I think I was also sworn to secrecy by my sister—I wasn’t supposed to tell my mom she let me read Harlequins all weekend. Sorry Mom, secret’s out.

Picture
Laura Harvey:

My first romance novel was like my first beer—smuggled to a party to be enjoyed by a group of friends. It was Catherine Hart’s Night Flame, gifted to one of us by her superbly cool step-mother. We passed it around and giggled over the cover. Like any good romance, it fell open to the most relevant scenes. We took turns reading aloud in our best Romance Voices (sound effects optional).  I did not excel at this; at fourteen, there were words I just couldn’t speak aloud. My friends insisted I take the book home, since I clearly needed it most. I read it overnight.  Shout-out to my old literary friends, Night Hawk and Flame! You rocked my world.

Picture
Eileen Wiedbrauk:

Jean Ferris’s Into the Wind and subsequent two titles in the trilogy were part of a teen historical romance line called American Dreams. This one featured a young woman whose ne’er-do-well European father had sailed them to America and ended up running a cantina in a Mexican harbor. A series of events—shootings, kidnappings, fires, more kidnappings—led the heroine to be a passenger/prisoner on a privateer ship during the War of 1812. Raider Lyons, you are one of my first loves!

I read the first book in a day and asked to return to the bookstore for the second, which I also read in a day, prompting a third trip in as many days. At which point my mother got suspicious.

“Do these books have . . . sex in them?” She had this way of saying “sex” like the pressure that had built up while she hesitated forced the word out of her mouth with far more emphasis than necessary. I was quick to reply “No!” Then, “Well, it’s implied.” My mother: “Oh, like ‘and then they wafted into the bedroom’?” To which I heartily agreed. My mother nodded and left. Wafting was fine—we had cable after all.

The Christmas Cat
But the first for-adult romances I read came out of a four-novella anthology called The Christmas Cat. I was probably 13ish because I remember reading these on the bus coming home from middle school. My mother had been in the habit of buying me all sorts of animal stories like All Creatures Great and Small and Cat Stories by James Harriet. This was no James Harriet. My mother loved reading mysteries and biographies, so I doubt she recognized the author names on the completely innocuous cover as romance writers. Inside were indeed stories of cats. Cats and sex as it turned out. Holy hot Lord of Misrule, Batman!  

Somewhere, somewhere I still have all of these paperbacks because I don’t think I could ever knowingly give them up.

The Rope Dancer, Roberta Gellis
Cori Vidae:

I’ve been reading romance for what feels like my entire life.

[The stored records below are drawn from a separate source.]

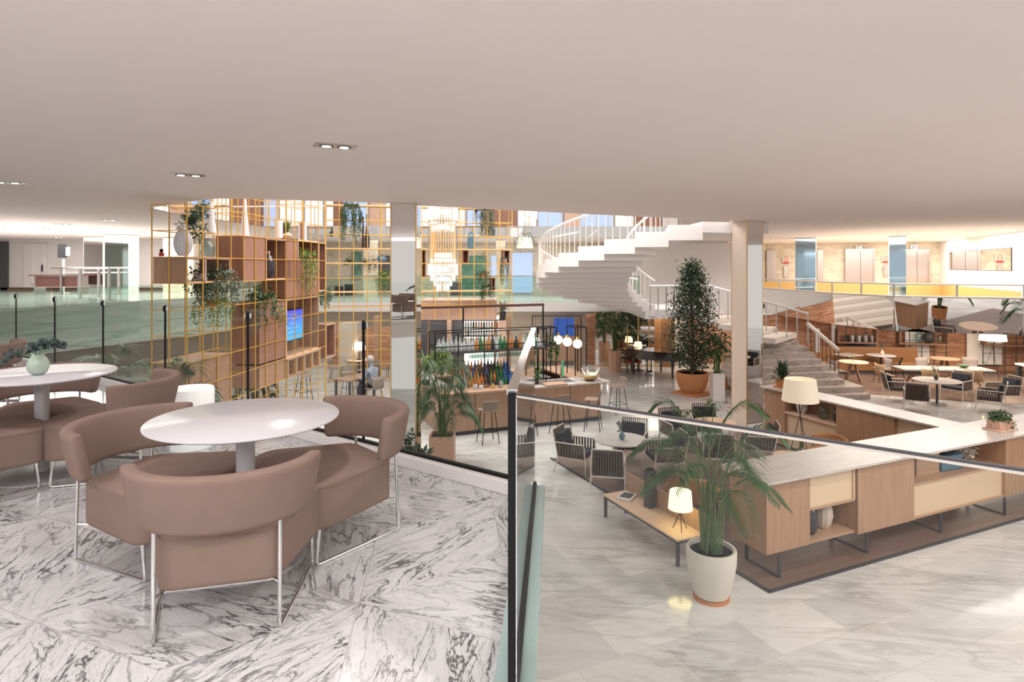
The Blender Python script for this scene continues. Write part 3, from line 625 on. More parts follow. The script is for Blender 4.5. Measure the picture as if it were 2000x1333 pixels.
w0, w1 = (20.33, 29.1), (16.93, 20.4); wa = math.atan2(w1[1]-w0[1], w1[0]-w0[0])
a = on_wall(w0, w1, 1856); b_ = on_wall(w0, w1, 1978); c = (a+b_)/2
t = thing('wall_mirror', 'long rectangular mirror on the white wall right of the elevators', 'mirror', (c.x, c.y, 4.25), wa)
hl = (b_-a).length/2; MB().bx((-hl, -.04, -.28), (hl, -.004, .52)).build('frame', 'charcoal', t); MB().bx((-hl+.015, -.046, -.265), (hl-.015, -.041, .505)).build('mirror_glass', 'mirror', t)
# ================= plants =================
def leafquad(mb, p, d, n, l, w):
    d = d.normalized(); s_ = d.cross(n)
    if s_.length < 1e-4: s_ = d.orthogonal()
    s_ = s_.normalized()*w/2; m_ = p+d*l*.45
    mb.add([p, m_+s_, p+d*l, m_-s_], [(0, 1, 2, 3)])
def frond(mb, mb2, base, az, ln, rise, droop, r_, nl=26, ll=.32, w=.022, sag=.5):
    dr = Vector((math.cos(az), math.sin(az), 0)); pts = []
    for i in range(13):
        t = i/12; pts.append(base+dr*(ln*t**1.15*.95)+Vector((0, 0, rise*math.sin(min(1, t*1.05)*math.pi*.62)-droop*t**3)))
    mb2.tube(pts, [.008*(1-.75*i/12)+.001 for i in range(13)], 5)
    side = dr.cross(Vector((0, 0, 1)))
    for i in range(nl):
        t = .25+.74*i/(nl-1); k = min(11, int(t*12)); f_ = t*12-k; p = pts[k].lerp(pts[k+1], f_); tg = (pts[k+1]-pts[k]).normalized()
        L_ = ll*math.sin(math.pi*min(.97, (t-.12)/.92))**.7*r_.uniform(.85, 1.1)+.04
        for sg in (-1, 1):
            d = tg*.75+side*sg*.85+Vector((0, 0, -.15))
            d.normalize(); n = Vector((0, 0, 1)); q = p+d*L_*.5; e = q+(d+Vector((0, 0, -sag))).normalized()*L_*.5; s_ = d.cross(n).normalized()*w/2
            mb.add([p, q-s_, q+s_, e], [(0, 1, 2), (1, 3, 2)])
def palm(label, loc, h, spread, n, pot, seed=1, trunkh=.9, ll=.32, w=.024, nl=26, name='palm', mt='leaf', cat='plant', group=None, clump=.07, low=.45, sag=.5, droop=.30):
    r_ = random.Random(seed); t = thing(name, label, cat, loc, 0, group); z0 = pot(t)
    mb = MB(); mb2 = MB(); mbs = MB()
    for i in range(n):
        az = 2.4*i+r_.uniform(-.3, .3); q = i/n; bz = z0; k = Vector((r_.uniform(-clump, clump), r_.uniform(-clump, clump), bz))
        sth = (h-z0)*(low+(.92-low)*q)*trunkh
        top = k+Vector((math.cos(az)*.10*(h-z0)*.5*(1-q*.6), math.sin(az)*.10*(h-z0)*.5*(1-q*.6), sth*.8))
        mbs.tube([k, (k+top)/2+Vector((0, 0, .02)), top], [.013, .011, .008], 6)
        frond(mb, mb2, top, az, spread*(1-.35*q)*r_.uniform(.85, 1.1), (h-z0)*.28*(.6+.7*q), (h-z0)*droop*(1-q*.8), r_, nl, ll*(h-z0)/1.7, w, sag)
    mbs.build('stem', 'stem_green', t); mb2.build('frond_rib', 'stem_green', t); mb.build('foliage', mt, t, smooth=0) 
    return t
def pot_lathe(prof, mt, soil=.9, n=28, saucer=None, flute=0, nf=0):
    def f(t):
        MB().lathe(prof+[(prof[-1][0]*.9, prof[-1][1]), (prof[-1][0]*.88, prof[-1][1]-.06)], n, flute=flute, nf=nf).build('pot', mt, t)
        z = prof[-1][1]-.05; MB().lathe([(.001, z), (prof[-1][0]*soil, z)], n).build('soil', 'soil', t)
        if saucer: MB().lathe([(saucer, 0), (saucer, .035), (saucer-.03, .035)], n).build('saucer', 'terracotta', t)
        return z
    return f
def pot_box(w, h, mt, top=None, hexa=0):
    def f(t):
        tw = top or w; n = hexa or 4; a0 = math.pi/4 if n == 4 else 0; k = 1/math.cos(math.pi/n) if n == 4 else 1
        ring = lambda r, z: [(r*k*math.cos(a0+2*math.pi*i/n), r*k*math.sin(a0+2*math.pi*i/n), z) for i in range(n)]
        vs = ring(w/2, 0)+ring(tw/2, h)+ring(tw/2-.03, h)+ring(tw/2-.03, h-.05); fs = [tuple(range(n))[::-1]]
        for b0 in (0, n, 2*n): fs += [(b0+i, b0+(i+1) % n, b0+n+(i+1) % n, b0+n+i) for i in range(n)]
        MB().add(vs, fs).build('pot', mt, t, smooth=20); MB().add(ring(tw/2-.028, h-.04), [tuple(range(n))]).build('soil', 'soil', t); return h-.04
    return f
def strands(mb, c, r, n, ln, r_, ls=.03, dens=26, spread=.3, up=.1):
    for i in range(n):
        a = r_.uniform(0, 6.28); rr = r*math.sqrt(r_.random()); p = Vector(c)+Vector((rr*math.cos(a), rr*math.sin(a), 0)); L_ = ln*r_.uniform(.35, 1)
        ph = r_.uniform(0, 6); out = Vector((math.cos(a), math.sin(a), 0))
        for k in range(max(4, int(dens*L_))):
            t = k/max(1, int(dens*L_)); q = p+out*(spread*r*min(1, t*4)*1.2)+Vector((.02*math.sin(ph+t*9), .02*math.cos(ph+t*7), up*math.sin(min(1, t*5)*math.pi)-L_*t))
            for j in range(2): leafquad(mb, q, Vector((r_.uniform(-1, 1), r_.uniform(-1, 1), r_.uniform(-1, .3))), Vector((r_.uniform(-1, 1), r_.uniform(-1, 1), 1)), ls*r_.uniform(.8, 1.6), ls*.55)
def tuft(mb, c, r, h, n, r_, w=.02, l=.3):
    for i in range(n):
        a = r_.uniform(0, 6.28); e = r_.uniform(.1, 1); d = Vector((math.cos(a)*e, math.sin(a)*e, 1.2-e)); p = Vector(c)+Vector((math.cos(a), math.sin(a), 0))*r*.3*r_.random()
        L_ = l*r_.uniform(.6, 1.1); q = p+d.normalized()*L_*.6; e2 = q+(d.normalized()+Vector((0, 0, -.6))).normalized()*L_*.45; s_ = d.cross(Vector((0, 0, 1))).normalized()*w/2
        mb.add([p, q-s_, q+s_, e2], [(0, 1, 2), (1, 3, 2)])
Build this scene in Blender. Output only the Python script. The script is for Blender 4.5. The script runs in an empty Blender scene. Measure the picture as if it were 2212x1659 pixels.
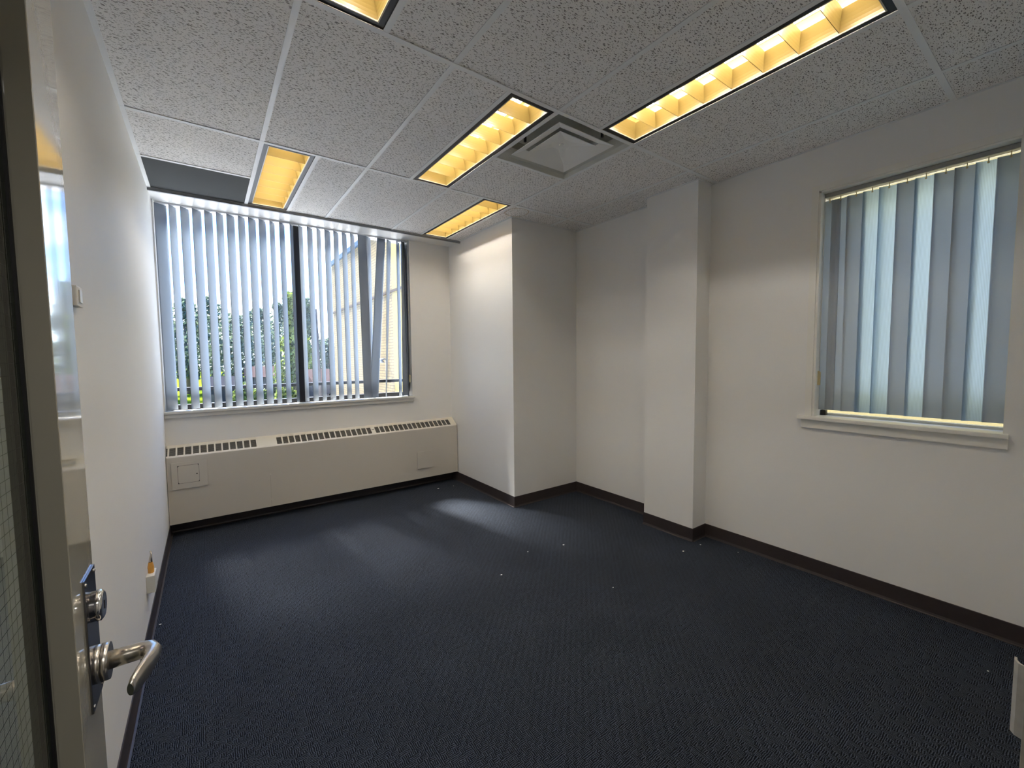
import bpy, bmesh, math, random
from mathutils import Vector, Matrix
random.seed(7)
sc = bpy.context.scene
COL = sc.collection

# ------------------------------------------------------------------ camera
cam_d = bpy.data.cameras.new('camera')
cam = bpy.data.objects.new('camera', cam_d); COL.objects.link(cam)
YAW, PITCH, ROLL = 0.6273, -0.0629, -0.0101
fw = Vector((math.sin(YAW)*math.cos(PITCH), math.cos(YAW)*math.cos(PITCH), math.sin(PITCH)))
rt = Vector((math.cos(YAW), -math.sin(YAW), 0)); up = rt.cross(fw)
r2 = rt*math.cos(ROLL)+up*math.sin(ROLL); u2 = -rt*math.sin(ROLL)+up*math.cos(ROLL)
M = Matrix((r2, u2, -fw)).transposed().to_4x4()
M.translation = Vector((-0.321, -2.9089, 1.4178))
cam.matrix_world = M
cam_d.sensor_fit = 'HORIZONTAL'; cam_d.sensor_width = 36.0
cam_d.lens = 909.07/2212*36.0
cam_d.clip_start = 0.01; cam_d.clip_end = 500
sc.camera = cam

# ------------------------------------------------------------------ colour management, sampling quality
sc.view_settings.view_transform = 'Standard'
sc.view_settings.look = 'None'
sc.view_settings.exposure = 1.1
sc.view_settings.gamma = 1.0
sc.view_settings.use_curve_mapping = False
try:
    sc.cycles.max_bounces = 14
    sc.cycles.diffuse_bounces = 8
    sc.cycles.glossy_bounces = 4
    sc.cycles.transmission_bounces = 6
    sc.cycles.transparent_max_bounces = 16
    sc.cycles.sample_clamp_indirect = 6.0
    sc.cycles.caustics_reflective = False
    sc.cycles.caustics_refractive = False
    sc.cycles.use_denoising = True
except Exception:
    pass

# ------------------------------------------------------------------ node helpers
def new_mat(name):
    m = bpy.data.materials.new(name); m.use_nodes = True
    nt = m.node_tree; nt.nodes.clear()
    out = nt.nodes.new('ShaderNodeOutputMaterial')
    return m, nt, out
def node(nt, t, **kw):
    n = nt.nodes.new(t)
    for k, v in kw.items():
        if hasattr(n, k): setattr(n, k, v)
    return n
def setin(n, **kw):
    for k, v in kw.items():
        k = k.replace('_', ' ')
        if k in n.inputs: n.inputs[k].default_value = v
def principled(name, color, rough=0.5, metal=0.0, bump=None, spec=0.5, var=None, coat=0.0, sheen=0.0):
    """bump=(scale, strength, distance); var=(scale, amount) mottles the base colour"""
    m, nt, out = new_mat(name)
    p = node(nt, 'ShaderNodeBsdfPrincipled')
    c4 = (*color, 1.0)
    p.inputs['Base Color'].default_value = c4
    p.inputs['Roughness'].default_value = rough
    p.inputs['Metallic'].default_value = metal
    p.inputs['Specular IOR Level'].default_value = spec
    p.inputs['Coat Weight'].default_value = coat
    p.inputs['Sheen Weight'].default_value = sheen
    nt.links.new(p.outputs[0], out.inputs[0])
    tc = node(nt, 'ShaderNodeTexCoord')
    if var:
        nz = node(nt, 'ShaderNodeTexNoise'); nz.inputs['Scale'].default_value = var[0]; nz.inputs['Detail'].default_value = 4
        nt.links.new(tc.outputs['Object'], nz.inputs['Vector'])
        mx = node(nt, 'ShaderNodeMix', data_type='RGBA')
        a = var[1]
        mx.inputs['A'].default_value = (*[c*(1-a) for c in color], 1); mx.inputs['B'].default_value = (*[min(1, c*(1+a)) for c in color], 1)
        nt.links.new(nz.outputs['Fac'], mx.inputs['Factor']); nt.links.new(mx.outputs['Result'], p.inputs['Base Color'])
    if bump:
        nb = node(nt, 'ShaderNodeTexNoise'); nb.inputs['Scale'].default_value = bump[0]; nb.inputs['Detail'].default_value = 3
        nt.links.new(tc.outputs['Object'], nb.inputs['Vector'])
        b = node(nt, 'ShaderNodeBump'); b.inputs['Strength'].default_value = bump[1]; b.inputs['Distance'].default_value = bump[2]
        nt.links.new(nb.outputs['Fac'], b.inputs['Height']); nt.links.new(b.outputs[0], p.inputs['Normal'])
    return m
def emission(name, color, strength):
    m, nt, out = new_mat(name)
    e = node(nt, 'ShaderNodeEmission'); e.inputs[0].default_value = (*color, 1); e.inputs[1].default_value = strength
    nt.links.new(e.outputs[0], out.inputs[0]); return m
def mathn(nt, op, a, b=None, c=None):
    n = node(nt, 'ShaderNodeMath', operation=op)
    for i, v in enumerate((a, b, c)):
        if v is None: continue
        if isinstance(v, (int, float)): n.inputs[i].default_value = v
        else: nt.links.new(v, n.inputs[i])
    return n.outputs[0]

# ------------------------------------------------------------------ sky and sun
SKY_STRENGTH = 3.8
w = bpy.data.worlds.new('sky'); sc.world = w; w.use_nodes = True
nt = w.node_tree; nt.nodes.clear()
wo = node(nt, 'ShaderNodeOutputWorld'); bg = node(nt, 'ShaderNodeBackground')
tc = node(nt, 'ShaderNodeTexCoord'); sp = node(nt, 'ShaderNodeSeparateXYZ')
nt.links.new(tc.outputs['Generated'], sp.inputs[0])
ramp = node(nt, 'ShaderNodeValToRGB')
ramp.color_ramp.elements[0].position = 0.0; ramp.color_ramp.elements[0].color = (0.40, 0.66, 1.0, 1)
ramp.color_ramp.elements[1].position = 0.75; ramp.color_ramp.elements[1].color = (0.05, 0.22, 0.70, 1)
e = ramp.color_ramp.elements.new(0.35); e.color = (0.045, 0.235, 0.78, 1)
nt.links.new(sp.outputs['Z'], ramp.inputs[0])
mp = node(nt, 'ShaderNodeMapping'); mp.inputs['Scale'].default_value = (1.6, 1.6, 4.2); mp.inputs['Location'].default_value = (0.7, 0.35, 0.2)
nt.links.new(tc.outputs['Generated'], mp.inputs[0])
nz = node(nt, 'ShaderNodeTexNoise'); nz.inputs['Scale'].default_value = 1.5; nz.inputs['Detail'].default_value = 5; nz.inputs['Roughness'].default_value = 0.55
nt.links.new(mp.outputs[0], nz.inputs['Vector'])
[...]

The first one I remember (though the title escapes me) was a post-apocalyptic romance about a girl named Angel which I read in grade five. In grade six I moved on to Sweet Valley High and V.C. Andrews’ Casteel series (but I’m not sure they count as "romance"). The book I should technically talk about is P.S. I Love You by Barbara Conklin because I think it was the first straight-up romance I read and loved but... 

Junior high is when I discovered historical romances *cough* bodice rippers *cough.* You know those covers with Fabio on them that are oh-so-mockable now? I could not get enough. 

Summer Storm Catherine Hart
Seriously.

In fact, two titles from that period are still on my shelves today (though sadly neither has Fabio on the cover). The first, The Rope Dancer by Roberta Gellis, was my introduction to ‘medieval’ romance and the second is Summer Storm by Catherine Hart. 

I read and re-read Summer Storm. Over and over. Hell, I was even going to name my future children after the characters within it. I’d be a little nervous to re-read this novel now--my ideas about expropriation and portraying other cultures have matured somewhat since the days when I last thumbed through those pages--but so far, though I’ve culled titles from my shelves dozens of times over the years, that one has never been added to the ‘Donate’ pile. I don’t think it ever will.

Tell us, what was your first time like with a romance novel?